Âl-i İmran Sûresi 166 - 173. Ayetler
166. İki ordunun karşılaştığı gün size İsabet eden. Allah Teâlâ'nın izni ile idi ve mü'minleri ayırd etmesi içindi...
167. Ve münafık olanları açığa çıkarmak içindi. Ve onlara: Geliniz Allah yolunda savaşınız veya müdafaada bulununuz denildi. Dediler ki: Biz savaşmayı bilseydik elbette size uyardık... Onlar o gün imândan ziyade küfre yakın bulunmuşlardı. Onlar kalplerinde olmayan şeyi dilleriyle söylerler. Ve Allah Teâlâ onların ne sakladıklarını tamamen bilicidir.

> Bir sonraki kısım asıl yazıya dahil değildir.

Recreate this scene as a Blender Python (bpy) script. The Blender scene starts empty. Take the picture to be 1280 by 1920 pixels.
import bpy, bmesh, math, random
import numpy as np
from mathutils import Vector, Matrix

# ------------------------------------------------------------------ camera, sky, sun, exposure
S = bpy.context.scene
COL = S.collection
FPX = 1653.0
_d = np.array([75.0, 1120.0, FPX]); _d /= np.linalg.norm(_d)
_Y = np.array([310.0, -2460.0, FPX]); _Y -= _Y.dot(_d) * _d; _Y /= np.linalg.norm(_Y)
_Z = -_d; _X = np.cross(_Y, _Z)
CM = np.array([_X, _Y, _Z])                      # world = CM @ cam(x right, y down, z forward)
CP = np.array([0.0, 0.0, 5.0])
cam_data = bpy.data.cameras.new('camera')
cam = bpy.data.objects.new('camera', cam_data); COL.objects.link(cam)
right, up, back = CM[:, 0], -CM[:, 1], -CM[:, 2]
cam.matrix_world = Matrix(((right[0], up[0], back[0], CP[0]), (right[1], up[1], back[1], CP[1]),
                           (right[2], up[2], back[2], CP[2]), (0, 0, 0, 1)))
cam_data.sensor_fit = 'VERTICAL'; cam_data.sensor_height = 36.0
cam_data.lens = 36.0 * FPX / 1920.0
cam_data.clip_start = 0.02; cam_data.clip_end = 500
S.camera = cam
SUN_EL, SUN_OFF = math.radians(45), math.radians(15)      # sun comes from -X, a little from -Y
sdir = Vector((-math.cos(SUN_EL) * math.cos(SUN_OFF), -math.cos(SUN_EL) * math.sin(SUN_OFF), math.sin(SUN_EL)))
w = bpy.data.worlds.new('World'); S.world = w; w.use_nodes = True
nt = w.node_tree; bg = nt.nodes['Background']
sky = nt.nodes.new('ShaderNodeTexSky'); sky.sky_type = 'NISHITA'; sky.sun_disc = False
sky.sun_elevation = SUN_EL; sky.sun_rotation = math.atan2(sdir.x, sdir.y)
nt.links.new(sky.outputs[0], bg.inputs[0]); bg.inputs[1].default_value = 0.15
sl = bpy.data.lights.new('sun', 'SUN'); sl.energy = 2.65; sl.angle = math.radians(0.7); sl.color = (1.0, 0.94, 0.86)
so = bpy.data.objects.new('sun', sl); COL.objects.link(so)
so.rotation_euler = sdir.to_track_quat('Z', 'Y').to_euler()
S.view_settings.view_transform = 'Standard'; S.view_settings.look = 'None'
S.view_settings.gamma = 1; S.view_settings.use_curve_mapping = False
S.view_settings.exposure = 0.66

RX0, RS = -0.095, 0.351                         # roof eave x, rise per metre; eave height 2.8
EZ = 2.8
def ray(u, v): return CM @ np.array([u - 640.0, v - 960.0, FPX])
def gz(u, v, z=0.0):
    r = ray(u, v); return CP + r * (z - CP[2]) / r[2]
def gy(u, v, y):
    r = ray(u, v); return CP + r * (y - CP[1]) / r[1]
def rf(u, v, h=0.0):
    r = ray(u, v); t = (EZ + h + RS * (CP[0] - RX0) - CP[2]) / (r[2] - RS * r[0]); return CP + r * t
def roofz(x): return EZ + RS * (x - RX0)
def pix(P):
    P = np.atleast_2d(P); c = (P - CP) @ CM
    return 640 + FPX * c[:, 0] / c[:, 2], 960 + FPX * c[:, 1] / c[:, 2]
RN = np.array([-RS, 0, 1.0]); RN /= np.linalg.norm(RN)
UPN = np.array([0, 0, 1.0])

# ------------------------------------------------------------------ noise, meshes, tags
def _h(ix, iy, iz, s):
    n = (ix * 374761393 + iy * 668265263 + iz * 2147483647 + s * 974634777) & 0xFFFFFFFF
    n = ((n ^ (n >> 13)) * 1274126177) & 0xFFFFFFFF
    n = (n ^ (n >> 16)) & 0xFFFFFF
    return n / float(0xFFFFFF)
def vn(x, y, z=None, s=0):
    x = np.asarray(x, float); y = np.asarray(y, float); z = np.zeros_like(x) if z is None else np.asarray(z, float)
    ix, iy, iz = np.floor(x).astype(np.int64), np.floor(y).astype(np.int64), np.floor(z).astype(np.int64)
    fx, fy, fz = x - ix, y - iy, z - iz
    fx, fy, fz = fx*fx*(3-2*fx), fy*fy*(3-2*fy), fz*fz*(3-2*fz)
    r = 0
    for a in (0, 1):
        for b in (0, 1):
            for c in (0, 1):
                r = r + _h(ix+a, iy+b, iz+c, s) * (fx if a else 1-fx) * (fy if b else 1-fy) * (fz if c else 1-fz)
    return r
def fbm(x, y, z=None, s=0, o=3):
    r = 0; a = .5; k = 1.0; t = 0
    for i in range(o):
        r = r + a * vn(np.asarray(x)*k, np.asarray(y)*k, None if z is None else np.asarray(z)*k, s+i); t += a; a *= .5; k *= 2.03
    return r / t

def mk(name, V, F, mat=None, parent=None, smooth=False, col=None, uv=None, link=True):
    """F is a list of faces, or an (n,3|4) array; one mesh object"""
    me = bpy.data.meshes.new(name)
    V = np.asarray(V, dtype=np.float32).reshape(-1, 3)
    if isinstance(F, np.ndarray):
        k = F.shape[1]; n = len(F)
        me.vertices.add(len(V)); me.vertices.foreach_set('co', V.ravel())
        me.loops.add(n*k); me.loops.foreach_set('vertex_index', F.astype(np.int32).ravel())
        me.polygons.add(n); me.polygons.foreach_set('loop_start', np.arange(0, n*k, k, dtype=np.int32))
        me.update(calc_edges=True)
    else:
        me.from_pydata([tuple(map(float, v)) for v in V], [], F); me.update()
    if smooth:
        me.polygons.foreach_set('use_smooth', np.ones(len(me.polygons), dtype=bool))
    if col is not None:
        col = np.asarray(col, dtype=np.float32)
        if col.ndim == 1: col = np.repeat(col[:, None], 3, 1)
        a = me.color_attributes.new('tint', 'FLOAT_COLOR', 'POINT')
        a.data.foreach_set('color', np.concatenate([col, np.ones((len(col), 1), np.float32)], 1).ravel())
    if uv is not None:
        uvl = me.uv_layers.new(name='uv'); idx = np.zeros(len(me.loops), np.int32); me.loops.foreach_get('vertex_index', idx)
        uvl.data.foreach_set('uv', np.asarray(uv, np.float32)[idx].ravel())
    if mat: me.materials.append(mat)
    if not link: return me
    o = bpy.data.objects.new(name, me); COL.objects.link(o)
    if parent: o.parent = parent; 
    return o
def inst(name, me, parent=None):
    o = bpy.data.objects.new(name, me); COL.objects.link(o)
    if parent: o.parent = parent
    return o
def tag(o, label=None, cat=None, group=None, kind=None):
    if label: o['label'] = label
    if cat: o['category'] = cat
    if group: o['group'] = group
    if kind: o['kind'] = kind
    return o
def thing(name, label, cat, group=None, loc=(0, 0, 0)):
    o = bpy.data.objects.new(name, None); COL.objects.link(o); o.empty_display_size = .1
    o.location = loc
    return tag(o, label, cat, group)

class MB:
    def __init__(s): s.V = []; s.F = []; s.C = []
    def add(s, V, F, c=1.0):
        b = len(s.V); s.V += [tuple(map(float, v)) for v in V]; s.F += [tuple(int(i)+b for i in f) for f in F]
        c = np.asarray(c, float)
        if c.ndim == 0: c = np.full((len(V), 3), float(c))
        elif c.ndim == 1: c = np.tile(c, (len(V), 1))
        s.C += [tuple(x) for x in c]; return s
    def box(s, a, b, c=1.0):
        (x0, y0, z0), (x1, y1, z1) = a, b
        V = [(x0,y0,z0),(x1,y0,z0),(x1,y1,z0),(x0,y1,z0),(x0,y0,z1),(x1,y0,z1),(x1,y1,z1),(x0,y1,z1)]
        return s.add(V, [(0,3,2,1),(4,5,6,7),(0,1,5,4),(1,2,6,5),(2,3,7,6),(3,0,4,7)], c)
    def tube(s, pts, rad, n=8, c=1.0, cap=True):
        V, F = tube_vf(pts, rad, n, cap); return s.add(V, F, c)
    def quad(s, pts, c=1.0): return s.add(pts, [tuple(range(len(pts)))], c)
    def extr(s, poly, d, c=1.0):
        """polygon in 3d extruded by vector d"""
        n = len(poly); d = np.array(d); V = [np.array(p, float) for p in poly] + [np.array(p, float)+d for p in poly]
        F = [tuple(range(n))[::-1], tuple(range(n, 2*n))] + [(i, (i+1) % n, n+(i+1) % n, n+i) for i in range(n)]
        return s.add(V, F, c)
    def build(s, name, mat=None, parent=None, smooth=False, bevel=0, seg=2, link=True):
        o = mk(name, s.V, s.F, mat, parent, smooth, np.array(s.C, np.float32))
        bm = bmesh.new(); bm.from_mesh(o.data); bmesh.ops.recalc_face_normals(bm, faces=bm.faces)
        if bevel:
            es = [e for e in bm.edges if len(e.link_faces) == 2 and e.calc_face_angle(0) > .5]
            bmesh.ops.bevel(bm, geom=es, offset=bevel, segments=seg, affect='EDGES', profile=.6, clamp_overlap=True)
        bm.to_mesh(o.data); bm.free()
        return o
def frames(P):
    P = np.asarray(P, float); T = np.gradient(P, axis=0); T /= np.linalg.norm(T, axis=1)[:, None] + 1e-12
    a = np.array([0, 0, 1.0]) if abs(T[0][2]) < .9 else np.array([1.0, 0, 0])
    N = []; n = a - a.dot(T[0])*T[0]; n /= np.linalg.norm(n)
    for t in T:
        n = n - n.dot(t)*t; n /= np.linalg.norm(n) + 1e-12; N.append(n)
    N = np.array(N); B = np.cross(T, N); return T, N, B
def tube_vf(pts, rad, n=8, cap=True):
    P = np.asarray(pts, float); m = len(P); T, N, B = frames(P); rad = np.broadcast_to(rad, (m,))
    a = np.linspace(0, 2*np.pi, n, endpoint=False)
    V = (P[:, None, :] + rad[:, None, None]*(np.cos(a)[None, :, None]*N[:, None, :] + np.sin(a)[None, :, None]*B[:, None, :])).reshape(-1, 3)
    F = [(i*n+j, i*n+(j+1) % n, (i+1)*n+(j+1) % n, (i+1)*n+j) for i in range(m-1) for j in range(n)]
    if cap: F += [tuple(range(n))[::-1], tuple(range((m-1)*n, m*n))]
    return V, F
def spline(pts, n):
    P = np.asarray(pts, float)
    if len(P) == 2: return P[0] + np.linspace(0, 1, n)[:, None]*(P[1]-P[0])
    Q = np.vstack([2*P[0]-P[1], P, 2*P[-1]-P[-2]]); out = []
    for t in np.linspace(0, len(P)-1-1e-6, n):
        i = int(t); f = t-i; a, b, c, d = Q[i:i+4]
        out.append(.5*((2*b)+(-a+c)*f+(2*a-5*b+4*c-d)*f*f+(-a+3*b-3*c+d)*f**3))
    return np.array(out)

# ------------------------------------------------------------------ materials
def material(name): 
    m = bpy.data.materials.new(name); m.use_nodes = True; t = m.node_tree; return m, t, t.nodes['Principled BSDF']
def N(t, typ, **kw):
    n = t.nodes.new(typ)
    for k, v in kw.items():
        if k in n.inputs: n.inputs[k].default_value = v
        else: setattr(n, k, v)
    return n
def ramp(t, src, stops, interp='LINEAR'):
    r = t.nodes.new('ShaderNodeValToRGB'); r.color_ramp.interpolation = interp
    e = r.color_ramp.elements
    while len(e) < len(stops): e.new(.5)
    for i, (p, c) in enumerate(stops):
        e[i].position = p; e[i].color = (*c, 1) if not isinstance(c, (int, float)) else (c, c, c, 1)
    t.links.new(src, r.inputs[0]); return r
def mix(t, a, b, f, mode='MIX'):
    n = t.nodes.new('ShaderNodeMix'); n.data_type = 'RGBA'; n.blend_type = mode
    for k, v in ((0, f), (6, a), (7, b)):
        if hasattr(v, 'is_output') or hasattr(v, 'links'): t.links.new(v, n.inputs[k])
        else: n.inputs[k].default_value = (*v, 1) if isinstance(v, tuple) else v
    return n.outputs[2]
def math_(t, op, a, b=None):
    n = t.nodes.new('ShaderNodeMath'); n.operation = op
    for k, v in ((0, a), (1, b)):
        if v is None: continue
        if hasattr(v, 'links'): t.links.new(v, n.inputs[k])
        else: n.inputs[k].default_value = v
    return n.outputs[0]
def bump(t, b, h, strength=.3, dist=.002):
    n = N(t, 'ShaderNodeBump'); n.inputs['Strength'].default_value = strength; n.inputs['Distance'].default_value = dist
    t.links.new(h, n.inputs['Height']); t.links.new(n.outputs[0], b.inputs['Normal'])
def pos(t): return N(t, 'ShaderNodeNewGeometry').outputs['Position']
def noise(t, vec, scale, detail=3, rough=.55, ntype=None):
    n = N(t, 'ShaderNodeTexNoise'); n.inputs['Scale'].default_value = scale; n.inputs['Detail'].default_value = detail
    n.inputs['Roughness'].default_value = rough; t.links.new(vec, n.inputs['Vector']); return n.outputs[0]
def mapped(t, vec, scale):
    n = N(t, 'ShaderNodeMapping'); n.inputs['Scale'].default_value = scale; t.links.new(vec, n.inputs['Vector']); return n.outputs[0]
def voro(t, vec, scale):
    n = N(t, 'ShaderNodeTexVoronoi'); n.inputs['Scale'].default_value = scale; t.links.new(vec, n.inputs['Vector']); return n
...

168. Onlar ki, kedileri oturdukları halde kardeşleri için eğer bize itaat etseydiler öldürülmezler idi, dediler. De ki: Öyle ise kendi nefislerinizden ölümü def ediniz! Eğer sâdık kimseler iseniz.
169. Ve Allah Teâlâ'nın yolunda öldürülmüş olanları ölmüşler sanma, hayır Rablerinin katında diridirler rızıklanırlar.
170. Onlar kendilerine Allah Teâlâ'nın lütfundan verdiği şey ile sevinmektedirler. Ve onlar arkalarından varıp kendilerine yetişmemiş olanlara bir korku olmadığı ile ve onların üzüntüye uğramayacakları ile de müjdelenmiş bulunurlar.
171. Ve onlar Allah Teâlâ'dan bir nimet ile ve bir lütuf ile ve mü'minlerin mükâfatını Allah Teâlâ'nın elbette zayi etmiyeceği ile de müjdelenip sevinçli bir halde bulunurlar.
172. Onlar ki, kendilerine yara İsabet ettikten sonra Allah Teâlâ için ve Peygamberin için dâvete icabet eylediler. Onlardan iyilik edenler ve korunanlar için pek büyük bir mükâfat vardır.
173. Onlar ki, insanlar onlara: Halk sizin için kuvvet, topladılar, artık o düşmanlardan korkunuz dediler de bu onların imânını arttırdı ve Allah Teâlâ bizlere kâfidir ve ne güzel vekilidir, dediler.